_Raw data_:
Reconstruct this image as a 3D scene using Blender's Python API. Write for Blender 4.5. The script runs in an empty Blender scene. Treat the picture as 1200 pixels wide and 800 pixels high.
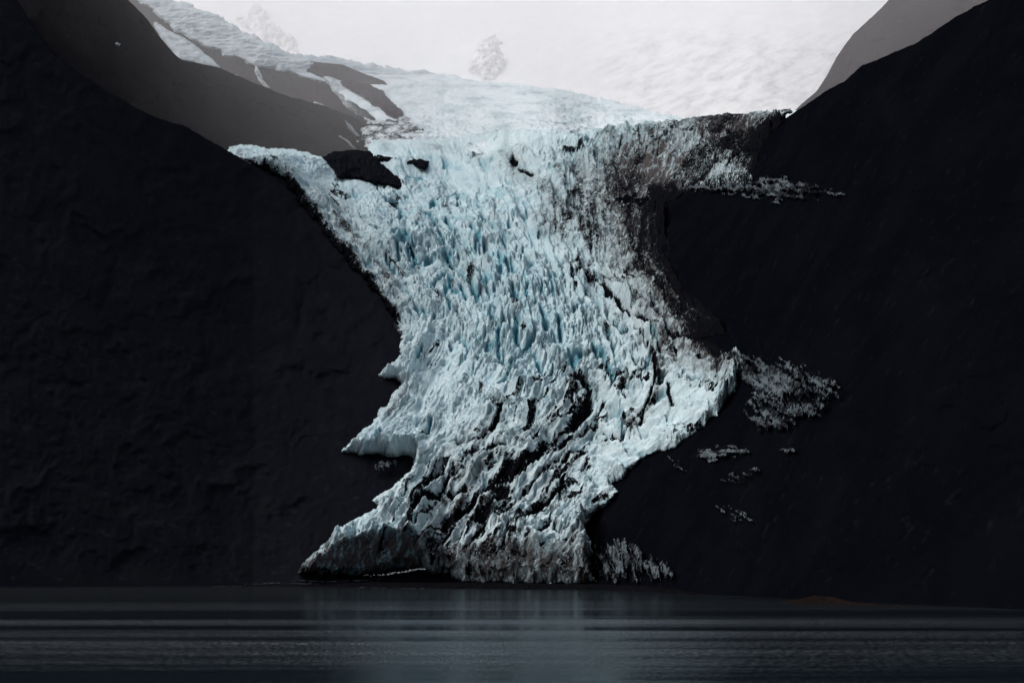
import bpy, math, random
import numpy as np

C = bpy.context.scene
R = math.radians

# ------------------------------------------------------------------ camera, world, sun, exposure
F = 1667.0            # focal length in pixels of a 1200 px wide frame
CAMZ = 19.0           # deck of a ship
VH = 668.9            # image row of the true horizon
PITCH = math.atan((VH - 400.0) / F)
cam_d = bpy.data.cameras.new("camera")
cam_d.sensor_width = 36.0
cam_d.lens = 36.0 * F / 1200.0
cam_d.clip_start = 1.0
cam_d.clip_end = 60000.0
cam = bpy.data.objects.new("camera", cam_d)
C.collection.objects.link(cam)
cam.location = (0, 0, CAMZ)
cam.rotation_euler = (R(90) + PITCH, 0, 0)
C.camera = cam

SUN_EL, SUN_AZ = 50.0, -72.0      # azimuth clockwise from +Y (the sun stands beyond the ice, behind thin cloud)
w = bpy.data.worlds.new("World")
C.world = w
w.use_nodes = True
nt = w.node_tree
nt.nodes.clear()
sky = nt.nodes.new("ShaderNodeTexSky")
sky.sky_type = 'NISHITA'
sky.sun_disc = False
sky.sun_elevation = R(SUN_EL)
sky.sun_rotation = R(SUN_AZ)
sky.altitude = 0
sky.air_density = 0.7
sky.dust_density = 5.0
sky.ozone_density = 0.8
bg = nt.nodes.new("ShaderNodeBackground")
bg.inputs["Strength"].default_value = 0.15
wo = nt.nodes.new("ShaderNodeOutputWorld")
hs = nt.nodes.new("ShaderNodeHueSaturation")          # cloud cover takes the blue out of the sky light
hs.inputs["Saturation"].default_value = 0.45
nt.links.new(sky.outputs[0], hs.inputs["Color"])
nt.links.new(hs.outputs[0], bg.inputs[0])
nt.links.new(bg.outputs[0], wo.inputs[0])

sd_ = bpy.data.lights.new("sun", 'SUN')
sd_.energy = 1.15
sd_.angle = R(50)
sd_.color = (1.0, 0.98, 0.965)
sun = bpy.data.objects.new("sun", sd_)
C.collection.objects.link(sun)
sun.rotation_euler = (R(90 - SUN_EL), 0, R(180 - SUN_AZ))

C.view_settings.view_transform = 'Standard'
C.view_settings.look = 'None'
C.view_settings.exposure = 0.22
C.view_settings.gamma = 1.0
C.view_settings.use_curve_mapping = False
C.cycles.use_denoising = True
C.cycles.max_bounces = 6
C.cycles.diffuse_bounces = 3
C.cycles.glossy_bounces = 3
C.cycles.volume_bounces = 2
C.cycles.transparent_max_bounces = 8

# ------------------------------------------------------------------ geometry of the view: where a point of the valley stands
SP, CP = math.sin(PITCH), math.cos(PITCH)

def elev(v):
    """slope of the line of sight at image row v"""
    b = (400.0 - v) / F
    return (SP + b * CP) / (CP - b * SP)

def point(u, v, Y):
    """the point on that line of sight that stands Y metres up the fjord"""
    b = (400.0 - v) / F
    dy = CP - b * SP
    t = Y / dy
    return np.stack([(u - 600.0) / F * t, Y + 0 * u, CAMZ + (SP + b * CP) * t], -1)

def interp(x, pts):
    p = np.array(pts, float)
    return np.interp(x, p[:, 0], p[:, 1])

def sstep(a, b, x):
    t = np.clip((x - a) / (b - a), 0, 1)
    return t * t * (3 - 2 * t)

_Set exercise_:
Copy nothing but the lines from the top of the material through the line holding "R = math.radians", exactly as written; omit pictures.

_Response below_:
Reconstruct this image as a 3D scene using Blender's Python API. Write for Blender 4.5. The script runs in an empty Blender scene. Treat the picture as 1200 pixels wide and 800 pixels high.
import bpy, math, random
import numpy as np

C = bpy.context.scene
R = math.radians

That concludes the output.